=== Problem requirements ===
Output every line exactly as written. Leave out pictures.
-- begin --
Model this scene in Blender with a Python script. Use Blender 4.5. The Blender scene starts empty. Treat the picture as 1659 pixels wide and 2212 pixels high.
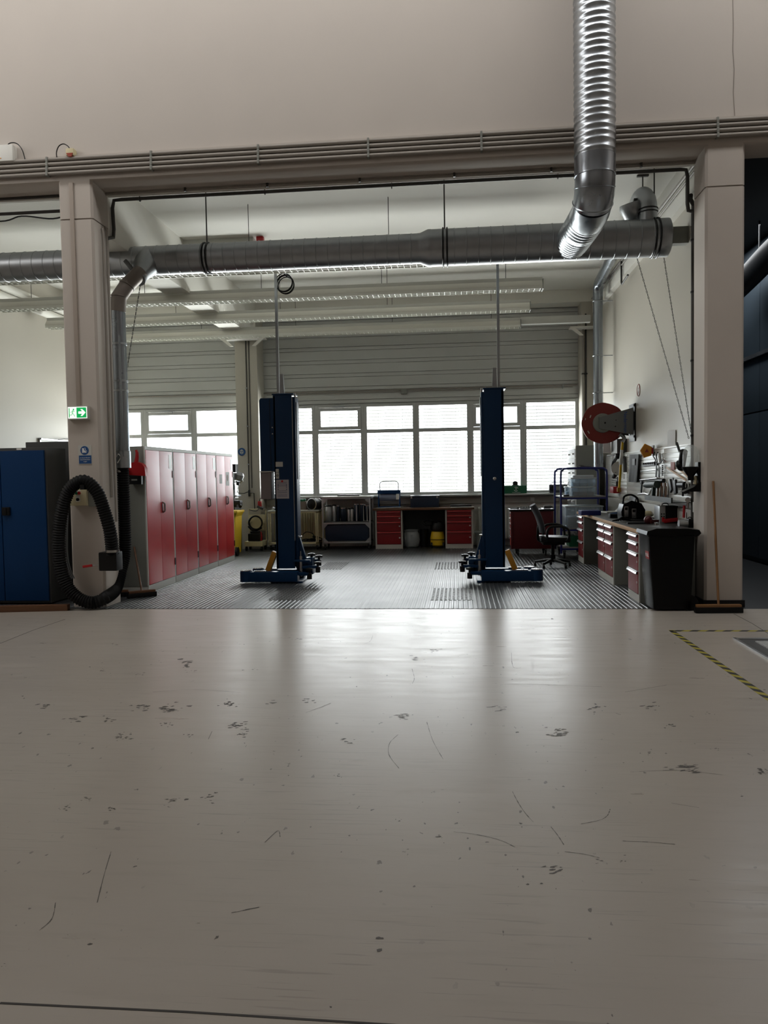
import bpy, bmesh, math, random
from mathutils import Vector, Matrix, Euler
random.seed(7)
SC = bpy.context.scene
C = SC.collection
PI = math.pi
R = math.radians
# ------------------------------------------------------------------ camera, sky, lights, exposure
F_PX, W_PX, H_PX = 1660.92, 1659.0, 2212.0
PITCH, ROLL, YAW = 4.64673372e-02, -1.68220771e-02, 9.66561870e-02
EYE = Vector((0, 0, 1.5))
_f = Vector((-math.sin(YAW)*math.cos(PITCH), math.cos(YAW)*math.cos(PITCH), -math.sin(PITCH)))
_r = Vector((math.cos(YAW), math.sin(YAW), 0))
_u = _r.cross(_f)
CR = _r*math.cos(ROLL) + _u*math.sin(ROLL)
CU = -_r*math.sin(ROLL) + _u*math.cos(ROLL)
CF = _f
cd = bpy.data.cameras.new('camera')
cam = bpy.data.objects.new('camera', cd)
C.objects.link(cam)
cd.sensor_fit = 'HORIZONTAL'
cd.sensor_width = 36
cd.lens = 36*F_PX/W_PX
cd.clip_start = .05
m3 = Matrix((CR, CU, -CF)).transposed()
cam.matrix_world = Matrix.Translation(EYE) @ m3.to_4x4()
SC.camera = cam
SC.view_settings.view_transform = 'Standard'
SC.view_settings.look = 'None'
SC.view_settings.gamma = 1
SC.view_settings.exposure = 0.0
SC.view_settings.use_curve_mapping = False
SKY = 10.0
w = bpy.data.worlds.new('sky_with_ground_fill')
SC.world = w
w.use_nodes = True
nt = w.node_tree
nt.nodes.clear()
out = nt.nodes.new('ShaderNodeOutputWorld')
bg = nt.nodes.new('ShaderNodeBackground')
tc = nt.nodes.new('ShaderNodeTexCoord')
sx = nt.nodes.new('ShaderNodeSeparateXYZ')
rp = nt.nodes.new('ShaderNodeValToRGB')
mr = nt.nodes.new('ShaderNodeMapRange')
mr.inputs[1].default_value = -.3
mr.inputs[2].default_value = .3
nt.links.new(tc.outputs['Generated'], sx.inputs[0])
nt.links.new(sx.outputs['Z'], mr.inputs[0])
nt.links.new(mr.outputs[0], rp.inputs[0])
e = rp.color_ramp.elements
e[0].position, e[0].color = .30, (2.4, 2.42, 2.36, 1)  # added bright ground band below the view, lifts light on the bay ceiling
e[1].position, e[1].color = .46, (.40, .42, .41, 1)
for _p, _c in ((.51, (.42, .44, .455, 1)), (.60, (.60, .64, .68, 1)), (1.0, (1.8, 1.82, 1.86, 1))):
    _e = e.new(_p)
    _e.color = _c
bg.inputs[1].default_value = SKY
nt.links.new(rp.outputs[0], bg.inputs[0])
nt.links.new(bg.outputs[0], out.inputs[0])


def area(name, loc, rot, sxx, syy, power, col=(1, 1, 1), portal=False):
    L = bpy.data.lights.new(name, 'AREA')
    L.shape = 'RECTANGLE'
    L.size, L.size_y = sxx, syy
    L.energy = power
    L.color = col
    o = bpy.data.objects.new(name, L)
    C.objects.link(o)
    o.location = loc
    o.rotation_euler = rot
    if portal:
        L.cycles.is_portal = True
    return o


area('window_daylight', (-2.55, 16.9, 2.1), (R(-90), 0, 0), 10.4, 2.2, 1, portal=True)
area('roof_light', (.9, 6.7, 9.5), (R(32), 0, 0), 15.6, 1.2, 500, (1, .98, .95))
area('roof_light', (0, .6, 9.5), (0, 0, 0), 9.0, 1.6, 8, (1, .98, .95))
area('high_side_window', (-8.8, 5.2, 6.6), (0, R(-76), 0), 2.4, 5.0, 180, (1, .97, .93))
area('unlit_bay_fill', (4.0, 12.4, 5.1), (0, 0, 0), 1.0, 3.0, 90, (.95, .98, 1))  # added fill, no lamp known in this bay; brightens the steel panels
cy = SC.cycles
cy.use_denoising = True
cy.max_bounces = 10
cy.diffuse_bounces = 6
cy.glossy_bounces = 5
cy.transparent_max_bounces = 24
cy.caustics_reflective = False
cy.caustics_refractive = False
cy.sample_clamp_indirect = 50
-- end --
=== Output ===
Model this scene in Blender with a Python script. Use Blender 4.5. The Blender scene starts empty. Treat the picture as 1659 pixels wide and 2212 pixels high.
import bpy, bmesh, math, random
from mathutils import Vector, Matrix, Euler
random.seed(7)
SC = bpy.context.scene
C = SC.collection
PI = math.pi
R = math.radians
# ------------------------------------------------------------------ camera, sky, lights, exposure
F_PX, W_PX, H_PX = 1660.92, 1659.0, 2212.0
PITCH, ROLL, YAW = 4.64673372e-02, -1.68220771e-02, 9.66561870e-02
EYE = Vector((0, 0, 1.5))
_f = Vector((-math.sin(YAW)*math.cos(PITCH), math.cos(YAW)*math.cos(PITCH), -math.sin(PITCH)))
_r = Vector((math.cos(YAW), math.sin(YAW), 0))
_u = _r.cross(_f)
CR = _r*math.cos(ROLL) + _u*math.sin(ROLL)
CU = -_r*math.sin(ROLL) + _u*math.cos(ROLL)
CF = _f
cd = bpy.data.cameras.new('camera')
cam = bpy.data.objects.new('camera', cd)
C.objects.link(cam)
cd.sensor_fit = 'HORIZONTAL'
cd.sensor_width = 36
cd.lens = 36*F_PX/W_PX
cd.clip_start = .05
m3 = Matrix((CR, CU, -CF)).transposed()
cam.matrix_world = Matrix.Translation(EYE) @ m3.to_4x4()
SC.camera = cam
SC.view_settings.view_transform = 'Standard'
SC.view_settings.look = 'None'
SC.view_settings.gamma = 1
SC.view_settings.exposure = 0.0
SC.view_settings.use_curve_mapping = False
SKY = 10.0
w = bpy.data.worlds.new('sky_with_ground_fill')
SC.world = w
w.use_nodes = True
nt = w.node_tree
nt.nodes.clear()
out = nt.nodes.new('ShaderNodeOutputWorld')
bg = nt.nodes.new('ShaderNodeBackground')
tc = nt.nodes.new('ShaderNodeTexCoord')
sx = nt.nodes.new('ShaderNodeSeparateXYZ')
rp = nt.nodes.new('ShaderNodeValToRGB')
mr = nt.nodes.new('ShaderNodeMapRange')
mr.inputs[1].default_value = -.3
mr.inputs[2].default_value = .3
nt.links.new(tc.outputs['Generated'], sx.inputs[0])
nt.links.new(sx.outputs['Z'], mr.inputs[0])
nt.links.new(mr.outputs[0], rp.inputs[0])
e = rp.color_ramp.elements
e[0].position, e[0].color = .30, (2.4, 2.42, 2.36, 1)  # added bright ground band below the view, lifts light on the bay ceiling
e[1].position, e[1].color = .46, (.40, .42, .41, 1)
for _p, _c in ((.51, (.42, .44, .455, 1)), (.60, (.60, .64, .68, 1)), (1.0, (1.8, 1.82, 1.86, 1))):
    _e = e.new(_p)
    _e.color = _c
bg.inputs[1].default_value = SKY
nt.links.new(rp.outputs[0], bg.inputs[0])
nt.links.new(bg.outputs[0], out.inputs[0])


def area(name, loc, rot, sxx, syy, power, col=(1, 1, 1), portal=False):
    L = bpy.data.lights.new(name, 'AREA')
    L.shape = 'RECTANGLE'
    L.size, L.size_y = sxx, syy
    L.energy = power
    L.color = col
    o = bpy.data.objects.new(name, L)
    C.objects.link(o)
    o.location = loc
    o.rotation_euler = rot
    if portal:
        L.cycles.is_portal = True
    return o


area('window_daylight', (-2.55, 16.9, 2.1), (R(-90), 0, 0), 10.4, 2.2, 1, portal=True)
area('roof_light', (.9, 6.7, 9.5), (R(32), 0, 0), 15.6, 1.2, 500, (1, .98, .95))
area('roof_light', (0, .6, 9.5), (0, 0, 0), 9.0, 1.6, 8, (1, .98, .95))
area('high_side_window', (-8.8, 5.2, 6.6), (0, R(-76), 0), 2.4, 5.0, 180, (1, .97, .93))
area('unlit_bay_fill', (4.0, 12.4, 5.1), (0, 0, 0), 1.0, 3.0, 90, (.95, .98, 1))  # added fill, no lamp known in this bay; brightens the steel panels
cy = SC.cycles
cy.use_denoising = True
cy.max_bounces = 10
cy.diffuse_bounces = 6
cy.glossy_bounces = 5
cy.transparent_max_bounces = 24
cy.caustics_reflective = False
cy.caustics_refractive = False
cy.sample_clamp_indirect = 50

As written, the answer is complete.